IRS Did Not Revoke PTINs for Unsuitable Preparers

Post Date: 11/2/15
Last Updated: 11/2/15


Cross References
- Treasury Inspector General for Tax Administration report dated August 27, 2015

Effective September 2010, the IRS issued regulations requiring preparers to register for a preparer tax identification number (PTIN) to be used to sign all tax returns prepared. This number allows the IRS to administer its preparer program and match preparers to the tax returns they submit to the IRS. As of April 1, 2015, more than 696,000 individuals were assigned an active PTIN for calendar year 2015.

A report issued by the Treasury Inspector General for Tax Administration (TIGTA) on August 27, 2015, said that the Return Preparer Office (RPO) at the IRS has established processes and procedures to ensure that individuals assigned a PTIN were at least 18 years of age, were not using identifying information associated with a deceased individual, and correctly reported professional credentials.

In addition, the RPO ensured that individuals participating in the new Annual Filing Season Program met educational requirements and consented to be subject to the duties and restrictions of practicing before the IRS under Treasury Department Circular 230. This voluntary program was initiated in an effort to ensure that unlicensed tax return preparers have a basic competency level and adhere to professional standards.

However, the RPO does not revoke PTINs from tax return preparers who are not compliant with their tax filing and payment obligations.
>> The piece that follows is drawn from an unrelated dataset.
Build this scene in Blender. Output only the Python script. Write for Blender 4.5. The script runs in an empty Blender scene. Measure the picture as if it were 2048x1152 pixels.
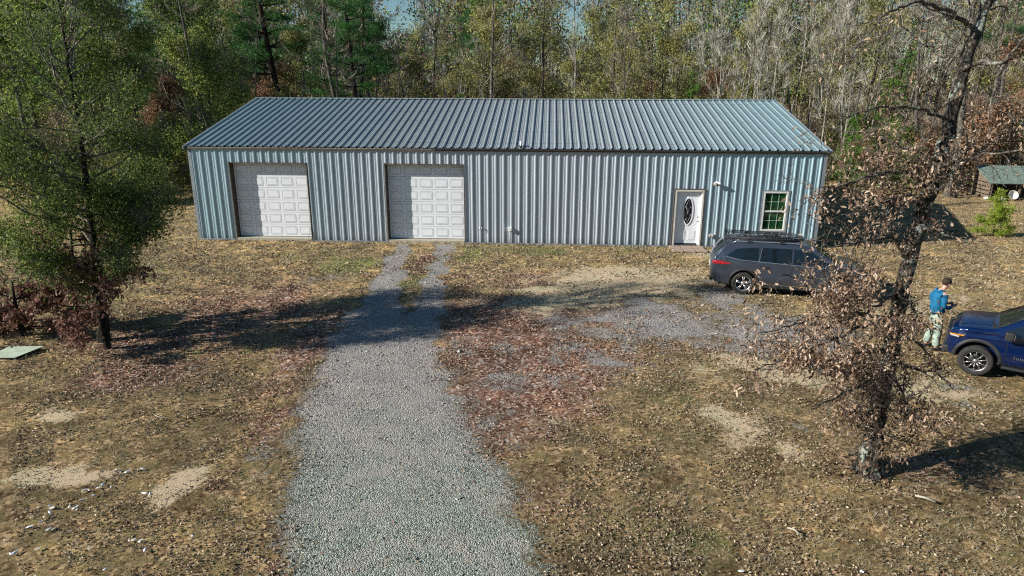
import bpy, bmesh, math, random
import numpy as np
from mathutils import Vector, Matrix
from mathutils.noise import noise as mnoise

PI = math.pi
R = math.radians
sc = bpy.context.scene
COL = sc.collection
sc.view_settings.view_transform = 'Standard'
sc.view_settings.look = 'None'
sc.view_settings.exposure = 0
sc.view_settings.gamma = 1
sc.cycles.use_denoising = False
sc.cycles.use_adaptive_sampling = True
sc.cycles.adaptive_threshold = .01
sc.cycles.pixel_filter_type = 'BLACKMAN_HARRIS'
sc.cycles.filter_width = 1.15
sc.cycles.max_bounces = 4
sc.cycles.diffuse_bounces = 1
sc.cycles.sample_clamp_indirect = 3
sc.cycles.glossy_bounces = 2
sc.cycles.transparent_max_bounces = 4
sc.cycles.caustics_reflective = False
sc.cycles.caustics_refractive = False

# ------------------------------------------------------------------ camera
CAM = Vector((14.096, -26.334, 6.198))
YAW, PIT, ROL, FPX = -.054, .296, .003, 1365.0
fwd = Vector((math.sin(YAW) * math.cos(PIT), math.cos(YAW) * math.cos(PIT), -math.sin(PIT)))
rgt = Vector((math.cos(YAW), -math.sin(YAW), 0))
upv = rgt.cross(fwd)
r2 = rgt * math.cos(ROL) + upv * math.sin(ROL)
u2 = -rgt * math.sin(ROL) + upv * math.cos(ROL)
cam_d = bpy.data.cameras.new('camera')
cam = bpy.data.objects.new('camera', cam_d)
COL.objects.link(cam)
cam.matrix_world = Matrix(((r2.x, u2.x, -fwd.x, CAM.x), (r2.y, u2.y, -fwd.y, CAM.y), (r2.z, u2.z, -fwd.z, CAM.z), (0, 0, 0, 1)))
cam_d.sensor_width = 36
cam_d.lens = FPX / 2048 * 36
cam_d.clip_end = 3000
cam_d.clip_start = .1
sc.camera = cam


def at(px, py, Y):
    """photo measurement -> the point where it stands on the vertical plane y = Y"""
    v = fwd + r2 * ((px - 1024) / FPX) + u2 * ((576 - py) / FPX)
    return CAM + v * ((Y - CAM.y) / v.y)


# ------------------------------------------------------------------ light
SUN_AZ, SUN_EL = R(17.5), R(26.5)
sd = Vector((math.cos(SUN_AZ) * math.cos(SUN_EL), math.sin(SUN_AZ) * math.cos(SUN_EL), -math.sin(SUN_EL)))
ld = bpy.data.lights.new('sun', 'SUN')
ld.energy = 7.8
ld.angle = R(.53)
ld.color = (1, .96, .89)
lo = bpy.data.objects.new('sun', ld)
COL.objects.link(lo)
lo.rotation_euler = sd.to_track_quat('-Z', 'Y').to_euler()
lo.location = (-30, -20, 30)
w = bpy.data.worlds.new('World')
sc.world = w
w.use_nodes = True
nt = w.node_tree
bg = nt.nodes['Background']
sky = nt.nodes.new('ShaderNodeTexSky')
sky.sky_type = 'NISHITA'
sky.sun_disc = False
sky.sun_elevation = SUN_EL
sky.sun_rotation = math.atan2(-sd.x, -sd.y) % (2 * PI)
sky.air_density = 1.1
sky.dust_density = 0.0
sky.ozone_density = 2.0
tint = nt.nodes.new('ShaderNodeMix')
tint.data_type = 'RGBA'
tint.blend_type = 'MULTIPLY'
tint.inputs[0].default_value = 1
tint.inputs[7].default_value = (.74, .95, 1.08, 1)
nt.links.new(sky.outputs[0], tint.inputs[6])
nt.links.new(tint.outputs[2], bg.inputs[0])
bg.inputs[1].default_value = .08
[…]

In January 2015, the RPO identified 19,496 preparers with PTINs who were potentially noncompliant with these obligations. These preparers had over $367 million in tax due as of January 26, 2015. In addition, the RPO identified 3,055 preparers who failed to file required tax returns for one or more tax years and eight tax return preparers who failed to file required tax returns for five years.

The TIGTA review of PTIN holders as of September 30, 2014, identified 3,001 preparers who self-reported a felony conviction on their application with 87 reporting a crime related to Federal tax matters. The TIGTA report said processes do not ensure that PTINs assigned to prisoners or individuals barred from preparing tax returns are revoked. Specifically, the RPO did not revoke the PTINs assigned to 65 of 445 confirmed prisoners and 15 of 87 individuals who the IRS identified as barred from preparing tax returns.